I tried that - several years before I actually retired. (In my case, my initial test run told me that I wasn't yet ready.)
 
OP - I too am a software engineer and had worked for several Fortune 500 companies - initially as a programmer but then went into management and then in various senior/executive leadership roles. My salary was excellent and my total compensation was astronomical. I walked away and retired at age 49.

I don’t know your “real” intentions for continuing to work but you remind me of several coworkers I had who were much older than me, who could have easily retired at my age, but chose to work - mostly to stroke their ego because they were “an executive”. Not sure if that’s your situation as well but as a fellow technology executive, I’m here to tell you that retirement can be more rewarding than your executive role. I also authored more than 100 patents - all while working at mega companies.

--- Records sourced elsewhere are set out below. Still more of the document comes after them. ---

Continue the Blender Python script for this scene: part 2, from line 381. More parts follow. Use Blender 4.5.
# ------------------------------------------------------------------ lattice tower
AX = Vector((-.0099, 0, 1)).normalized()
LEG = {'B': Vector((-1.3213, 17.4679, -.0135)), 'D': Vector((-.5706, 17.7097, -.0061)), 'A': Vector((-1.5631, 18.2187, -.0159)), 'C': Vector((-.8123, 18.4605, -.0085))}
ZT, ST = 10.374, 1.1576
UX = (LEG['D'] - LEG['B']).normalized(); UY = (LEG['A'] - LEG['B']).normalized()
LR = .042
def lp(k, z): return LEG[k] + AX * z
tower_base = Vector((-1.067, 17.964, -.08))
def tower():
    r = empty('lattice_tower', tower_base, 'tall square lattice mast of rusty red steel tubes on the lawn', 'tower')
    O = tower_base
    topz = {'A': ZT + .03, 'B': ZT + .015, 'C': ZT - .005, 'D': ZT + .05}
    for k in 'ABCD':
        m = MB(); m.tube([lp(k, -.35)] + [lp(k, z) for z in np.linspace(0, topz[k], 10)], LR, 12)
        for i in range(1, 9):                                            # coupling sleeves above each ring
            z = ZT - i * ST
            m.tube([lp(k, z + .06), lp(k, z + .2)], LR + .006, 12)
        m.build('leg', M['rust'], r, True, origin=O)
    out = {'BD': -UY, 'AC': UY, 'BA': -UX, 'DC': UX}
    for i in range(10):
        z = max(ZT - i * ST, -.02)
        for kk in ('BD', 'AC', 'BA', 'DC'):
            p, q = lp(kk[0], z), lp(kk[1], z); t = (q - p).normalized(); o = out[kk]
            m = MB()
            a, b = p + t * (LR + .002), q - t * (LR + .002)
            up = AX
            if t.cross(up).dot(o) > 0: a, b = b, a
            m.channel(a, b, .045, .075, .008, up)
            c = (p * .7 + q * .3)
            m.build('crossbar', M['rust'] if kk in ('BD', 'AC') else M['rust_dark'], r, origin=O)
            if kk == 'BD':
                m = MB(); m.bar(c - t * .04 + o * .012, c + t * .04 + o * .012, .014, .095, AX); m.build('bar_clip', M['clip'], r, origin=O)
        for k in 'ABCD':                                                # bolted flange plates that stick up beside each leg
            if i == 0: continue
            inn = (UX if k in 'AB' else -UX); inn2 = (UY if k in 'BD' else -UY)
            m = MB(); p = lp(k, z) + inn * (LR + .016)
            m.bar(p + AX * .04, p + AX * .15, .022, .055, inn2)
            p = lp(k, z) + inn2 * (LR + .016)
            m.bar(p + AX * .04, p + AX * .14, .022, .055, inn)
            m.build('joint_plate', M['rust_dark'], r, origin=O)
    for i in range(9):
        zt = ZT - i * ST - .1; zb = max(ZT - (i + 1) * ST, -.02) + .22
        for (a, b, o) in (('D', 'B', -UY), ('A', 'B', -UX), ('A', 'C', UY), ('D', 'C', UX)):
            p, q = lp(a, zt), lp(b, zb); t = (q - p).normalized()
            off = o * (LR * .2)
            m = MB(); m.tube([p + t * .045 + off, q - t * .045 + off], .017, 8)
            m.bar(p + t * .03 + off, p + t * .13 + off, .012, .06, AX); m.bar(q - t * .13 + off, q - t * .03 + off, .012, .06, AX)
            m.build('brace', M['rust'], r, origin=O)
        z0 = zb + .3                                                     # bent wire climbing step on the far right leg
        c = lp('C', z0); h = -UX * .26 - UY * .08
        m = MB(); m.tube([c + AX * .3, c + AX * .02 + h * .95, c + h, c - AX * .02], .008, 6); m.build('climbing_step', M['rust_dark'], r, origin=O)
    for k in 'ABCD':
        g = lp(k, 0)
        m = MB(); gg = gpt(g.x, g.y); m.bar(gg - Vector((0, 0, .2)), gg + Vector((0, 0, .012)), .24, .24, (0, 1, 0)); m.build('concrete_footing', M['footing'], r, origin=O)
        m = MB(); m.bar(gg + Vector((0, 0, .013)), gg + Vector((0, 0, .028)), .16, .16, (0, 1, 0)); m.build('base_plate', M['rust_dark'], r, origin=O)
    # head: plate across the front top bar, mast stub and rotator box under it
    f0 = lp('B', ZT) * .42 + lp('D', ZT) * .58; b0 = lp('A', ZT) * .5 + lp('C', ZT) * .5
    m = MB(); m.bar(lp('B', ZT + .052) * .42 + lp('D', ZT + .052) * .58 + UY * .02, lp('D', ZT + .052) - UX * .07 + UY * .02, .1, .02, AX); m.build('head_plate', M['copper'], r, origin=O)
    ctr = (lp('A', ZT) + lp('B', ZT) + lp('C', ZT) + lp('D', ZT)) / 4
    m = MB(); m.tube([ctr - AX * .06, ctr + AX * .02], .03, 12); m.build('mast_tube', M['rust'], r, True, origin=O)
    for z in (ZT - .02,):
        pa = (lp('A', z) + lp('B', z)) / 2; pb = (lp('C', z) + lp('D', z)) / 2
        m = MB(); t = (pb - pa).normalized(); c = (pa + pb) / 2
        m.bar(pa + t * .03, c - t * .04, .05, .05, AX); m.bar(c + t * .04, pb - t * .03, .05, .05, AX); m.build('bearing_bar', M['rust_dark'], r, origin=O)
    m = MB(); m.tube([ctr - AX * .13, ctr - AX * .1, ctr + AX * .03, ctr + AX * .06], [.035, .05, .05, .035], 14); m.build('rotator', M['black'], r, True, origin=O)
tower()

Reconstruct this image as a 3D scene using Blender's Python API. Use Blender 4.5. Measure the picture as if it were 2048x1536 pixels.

None of my patents, technologies I built/led, engineering teams I grew, etc. match/compare to the freedom I now have in retirement to pursue whatever I want - including nothing at all. YMMV
 
I have a 65+ year old friend. She is a research biochemist at a university. Her husband is about 10 years older and they just found out he has a degenerative brain disorder. She gets great satisfaction from her work and the lives it saves, but this may well change her course. If w$rk is all that gives your life meaning, then by all means, keep it up until you can’t. But if there is anything else you’d like to do in your remaining healthiest and youngest remaining years, do it now and RE. He who dies with the most gold does not win.